[PATCH] Document Linux's memory barriers [try #2]
Alan Cox
alan at redhat.com
Thu Mar 9 05:45:00 EST 2006
On Wed, Mar 08, 2006 at 06:35:07PM +0000, David Howells wrote:
> Alan Cox <alan at redhat.com> wrote:
>
> > spin_unlock ensures that local CPU writes before the lock are visible
> > to all processors before the lock is dropped but it has no effect on
> > I/O ordering. Just a need for clarity.
>
> So I can't use spinlocks in my driver to make sure two different CPUs don't
> interfere with each other when trying to communicate with a device because the
> spinlocks don't guarantee that I/O operations will stay in effect within the
> locking section?
If you have
CPU #0
spin_lock(&foo->lock)
writel(0, &foo->regnum)
writel(1, &foo->data);
spin_unlock(&foo->lock);
CPU #1
spin_lock(&foo->lock);
writel(4, &foo->regnum);
writel(5, &foo->data);
spin_unlock(&foo->lock);
then on some NUMA infrastructures the order may not be as you expect. The
CPU will execute writel 0, writel 1 and the second CPU later will execute
writel 4 writel 5, but the order they hit the PCI bridge may not be the
same order. Usually such things don't matter but in a register windowed
case getting 0/4/1/5 might be rather unfortunate.
See Documentation/DocBook/deviceiobook.tmpl (or its output)

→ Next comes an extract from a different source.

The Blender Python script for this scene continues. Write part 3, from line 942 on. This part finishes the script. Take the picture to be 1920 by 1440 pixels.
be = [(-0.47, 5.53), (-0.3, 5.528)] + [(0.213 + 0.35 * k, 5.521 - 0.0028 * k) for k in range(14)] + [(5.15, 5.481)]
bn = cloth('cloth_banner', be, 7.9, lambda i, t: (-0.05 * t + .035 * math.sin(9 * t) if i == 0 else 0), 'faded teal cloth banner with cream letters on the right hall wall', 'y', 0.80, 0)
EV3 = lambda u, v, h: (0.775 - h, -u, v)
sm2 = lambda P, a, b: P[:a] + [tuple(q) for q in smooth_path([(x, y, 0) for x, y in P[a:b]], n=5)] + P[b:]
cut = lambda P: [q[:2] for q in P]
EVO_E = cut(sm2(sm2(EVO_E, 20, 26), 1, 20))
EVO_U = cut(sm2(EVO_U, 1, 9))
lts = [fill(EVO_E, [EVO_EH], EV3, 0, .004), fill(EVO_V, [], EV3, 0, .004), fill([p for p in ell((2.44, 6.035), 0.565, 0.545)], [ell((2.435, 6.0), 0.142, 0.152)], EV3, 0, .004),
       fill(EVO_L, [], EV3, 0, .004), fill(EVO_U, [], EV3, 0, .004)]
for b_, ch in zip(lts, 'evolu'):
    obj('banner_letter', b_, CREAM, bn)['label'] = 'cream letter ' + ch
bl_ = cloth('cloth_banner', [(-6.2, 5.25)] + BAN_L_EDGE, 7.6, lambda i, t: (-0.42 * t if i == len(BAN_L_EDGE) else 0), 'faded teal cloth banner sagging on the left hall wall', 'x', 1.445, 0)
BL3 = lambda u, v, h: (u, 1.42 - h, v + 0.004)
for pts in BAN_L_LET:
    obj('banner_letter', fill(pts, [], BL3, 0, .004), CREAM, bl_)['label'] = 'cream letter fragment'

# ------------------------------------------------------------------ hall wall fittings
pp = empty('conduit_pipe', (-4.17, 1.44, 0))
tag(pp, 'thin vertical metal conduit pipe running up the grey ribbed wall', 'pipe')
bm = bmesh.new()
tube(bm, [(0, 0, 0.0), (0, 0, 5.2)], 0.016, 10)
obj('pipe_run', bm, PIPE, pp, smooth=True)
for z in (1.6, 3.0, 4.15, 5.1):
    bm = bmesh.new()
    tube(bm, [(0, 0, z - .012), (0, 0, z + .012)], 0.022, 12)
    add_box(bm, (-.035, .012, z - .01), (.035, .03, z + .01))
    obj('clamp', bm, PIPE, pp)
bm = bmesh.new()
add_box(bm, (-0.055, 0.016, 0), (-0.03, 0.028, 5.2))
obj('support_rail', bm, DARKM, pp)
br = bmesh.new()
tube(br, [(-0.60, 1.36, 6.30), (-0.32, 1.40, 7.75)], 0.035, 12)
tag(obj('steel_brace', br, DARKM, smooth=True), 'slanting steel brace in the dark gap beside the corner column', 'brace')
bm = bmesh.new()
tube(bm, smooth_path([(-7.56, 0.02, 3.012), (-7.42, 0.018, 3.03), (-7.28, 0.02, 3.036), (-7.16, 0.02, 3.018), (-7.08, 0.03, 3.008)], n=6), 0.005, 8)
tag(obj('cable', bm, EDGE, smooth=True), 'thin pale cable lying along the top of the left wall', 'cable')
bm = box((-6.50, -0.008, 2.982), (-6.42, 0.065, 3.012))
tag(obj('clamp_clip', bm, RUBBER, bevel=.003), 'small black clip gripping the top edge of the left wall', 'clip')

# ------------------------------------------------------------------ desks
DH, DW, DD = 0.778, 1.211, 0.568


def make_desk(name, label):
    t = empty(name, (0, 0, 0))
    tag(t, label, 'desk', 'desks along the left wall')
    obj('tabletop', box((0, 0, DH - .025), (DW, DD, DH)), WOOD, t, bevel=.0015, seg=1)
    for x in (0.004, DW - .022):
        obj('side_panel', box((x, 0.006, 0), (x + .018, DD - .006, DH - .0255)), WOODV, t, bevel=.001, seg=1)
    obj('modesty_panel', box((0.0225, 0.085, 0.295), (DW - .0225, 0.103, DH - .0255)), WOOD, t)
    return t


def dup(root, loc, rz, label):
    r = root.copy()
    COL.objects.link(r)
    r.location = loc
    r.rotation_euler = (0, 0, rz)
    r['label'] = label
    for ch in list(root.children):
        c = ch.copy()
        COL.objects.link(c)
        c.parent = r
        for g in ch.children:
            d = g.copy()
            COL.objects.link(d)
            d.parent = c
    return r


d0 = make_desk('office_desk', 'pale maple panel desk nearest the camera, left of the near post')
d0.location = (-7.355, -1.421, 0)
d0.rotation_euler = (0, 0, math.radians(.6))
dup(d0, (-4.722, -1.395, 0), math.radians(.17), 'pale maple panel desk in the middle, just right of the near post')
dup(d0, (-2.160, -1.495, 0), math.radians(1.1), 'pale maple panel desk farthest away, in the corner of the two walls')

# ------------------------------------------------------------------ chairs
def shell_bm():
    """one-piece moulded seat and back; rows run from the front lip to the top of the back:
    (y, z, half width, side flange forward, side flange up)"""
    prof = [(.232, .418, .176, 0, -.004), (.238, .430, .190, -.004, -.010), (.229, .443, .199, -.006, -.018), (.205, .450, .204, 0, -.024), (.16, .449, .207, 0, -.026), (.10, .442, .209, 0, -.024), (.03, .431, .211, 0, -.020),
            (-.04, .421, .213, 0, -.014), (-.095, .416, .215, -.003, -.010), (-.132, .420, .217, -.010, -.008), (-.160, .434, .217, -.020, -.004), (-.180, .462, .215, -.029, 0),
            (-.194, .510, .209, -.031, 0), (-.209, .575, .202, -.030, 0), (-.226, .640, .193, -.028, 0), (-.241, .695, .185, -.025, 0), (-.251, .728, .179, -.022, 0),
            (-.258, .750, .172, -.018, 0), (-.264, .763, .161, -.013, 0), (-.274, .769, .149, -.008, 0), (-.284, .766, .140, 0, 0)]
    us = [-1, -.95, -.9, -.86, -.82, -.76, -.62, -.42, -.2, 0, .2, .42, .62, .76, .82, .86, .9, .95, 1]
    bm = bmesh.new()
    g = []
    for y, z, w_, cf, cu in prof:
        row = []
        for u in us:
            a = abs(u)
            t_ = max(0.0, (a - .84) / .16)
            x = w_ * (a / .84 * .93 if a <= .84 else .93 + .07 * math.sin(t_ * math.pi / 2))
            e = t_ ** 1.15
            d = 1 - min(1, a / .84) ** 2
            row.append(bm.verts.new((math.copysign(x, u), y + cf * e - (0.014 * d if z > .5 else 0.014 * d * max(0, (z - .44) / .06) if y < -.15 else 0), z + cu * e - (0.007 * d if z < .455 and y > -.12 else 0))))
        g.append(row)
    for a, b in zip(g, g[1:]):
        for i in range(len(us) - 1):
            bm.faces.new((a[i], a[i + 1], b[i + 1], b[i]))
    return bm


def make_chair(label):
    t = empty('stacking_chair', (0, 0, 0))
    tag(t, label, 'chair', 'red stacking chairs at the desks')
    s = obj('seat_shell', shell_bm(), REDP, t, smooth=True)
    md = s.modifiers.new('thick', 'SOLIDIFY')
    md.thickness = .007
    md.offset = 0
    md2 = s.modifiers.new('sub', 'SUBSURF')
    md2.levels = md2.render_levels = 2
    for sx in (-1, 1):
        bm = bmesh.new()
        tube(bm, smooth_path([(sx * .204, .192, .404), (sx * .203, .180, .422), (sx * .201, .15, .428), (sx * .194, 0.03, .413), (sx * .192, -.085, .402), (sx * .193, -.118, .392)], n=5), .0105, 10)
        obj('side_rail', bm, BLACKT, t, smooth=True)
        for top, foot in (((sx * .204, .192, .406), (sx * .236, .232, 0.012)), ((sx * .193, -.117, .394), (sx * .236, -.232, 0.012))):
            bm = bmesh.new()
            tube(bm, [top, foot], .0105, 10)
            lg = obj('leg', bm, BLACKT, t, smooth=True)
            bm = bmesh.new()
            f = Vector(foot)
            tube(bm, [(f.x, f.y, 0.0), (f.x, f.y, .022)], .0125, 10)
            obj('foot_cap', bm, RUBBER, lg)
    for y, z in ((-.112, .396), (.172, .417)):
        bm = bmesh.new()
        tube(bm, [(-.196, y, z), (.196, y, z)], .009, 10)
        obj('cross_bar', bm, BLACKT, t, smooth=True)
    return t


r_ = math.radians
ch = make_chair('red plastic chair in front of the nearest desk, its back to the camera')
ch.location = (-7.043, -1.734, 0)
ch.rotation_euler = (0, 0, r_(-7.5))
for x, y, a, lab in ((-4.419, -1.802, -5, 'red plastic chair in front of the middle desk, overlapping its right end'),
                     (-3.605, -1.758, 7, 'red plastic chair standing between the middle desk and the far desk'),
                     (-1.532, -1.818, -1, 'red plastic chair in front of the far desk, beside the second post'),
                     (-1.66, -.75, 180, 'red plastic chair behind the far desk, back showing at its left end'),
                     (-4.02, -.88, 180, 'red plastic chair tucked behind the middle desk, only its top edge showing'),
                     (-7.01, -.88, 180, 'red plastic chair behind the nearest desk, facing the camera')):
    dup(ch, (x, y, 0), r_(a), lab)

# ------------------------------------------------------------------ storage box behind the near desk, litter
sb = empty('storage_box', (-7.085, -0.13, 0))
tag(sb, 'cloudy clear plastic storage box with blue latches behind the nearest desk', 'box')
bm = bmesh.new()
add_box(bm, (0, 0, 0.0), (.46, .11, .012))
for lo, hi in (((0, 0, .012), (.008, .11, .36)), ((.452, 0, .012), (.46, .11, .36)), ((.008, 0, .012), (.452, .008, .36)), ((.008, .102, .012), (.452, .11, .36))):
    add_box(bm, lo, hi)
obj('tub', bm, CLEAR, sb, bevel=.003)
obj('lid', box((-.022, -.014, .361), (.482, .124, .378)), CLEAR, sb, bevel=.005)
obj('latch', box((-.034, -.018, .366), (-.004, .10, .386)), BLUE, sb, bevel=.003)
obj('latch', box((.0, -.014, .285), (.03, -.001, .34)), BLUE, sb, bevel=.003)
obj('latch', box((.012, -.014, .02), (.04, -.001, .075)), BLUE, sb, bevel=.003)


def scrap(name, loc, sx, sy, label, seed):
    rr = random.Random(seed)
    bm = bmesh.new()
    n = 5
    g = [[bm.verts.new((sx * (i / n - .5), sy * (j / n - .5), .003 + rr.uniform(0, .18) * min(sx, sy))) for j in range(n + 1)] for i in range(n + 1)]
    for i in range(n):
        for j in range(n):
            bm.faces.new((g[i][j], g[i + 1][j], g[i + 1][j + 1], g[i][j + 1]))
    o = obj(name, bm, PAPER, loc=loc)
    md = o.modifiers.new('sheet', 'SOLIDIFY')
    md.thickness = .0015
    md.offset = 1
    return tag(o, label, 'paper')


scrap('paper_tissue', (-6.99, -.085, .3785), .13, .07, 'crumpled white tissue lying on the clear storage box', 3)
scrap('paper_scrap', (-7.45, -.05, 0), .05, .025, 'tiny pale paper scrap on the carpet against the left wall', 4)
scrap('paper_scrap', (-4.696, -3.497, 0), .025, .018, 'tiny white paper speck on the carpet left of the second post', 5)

The following case is safe
spin_lock(&foo->lock);
writel(0, &foo->regnum);
reg = readl(&foo->data);
spin_unlock(&foo->lock);
as the real must complete and it forces the write to complete. The pure write
case used above should be implemented as
spin_lock(&foo->lock);
writel(0, &foo->regnum);
writel(1, &foo->data);
mmiowb();
spin_unlock(&foo->lock);
The mmiowb ensures that the writels will occur before the writel from another
CPU then taking the lock and issuing a writel.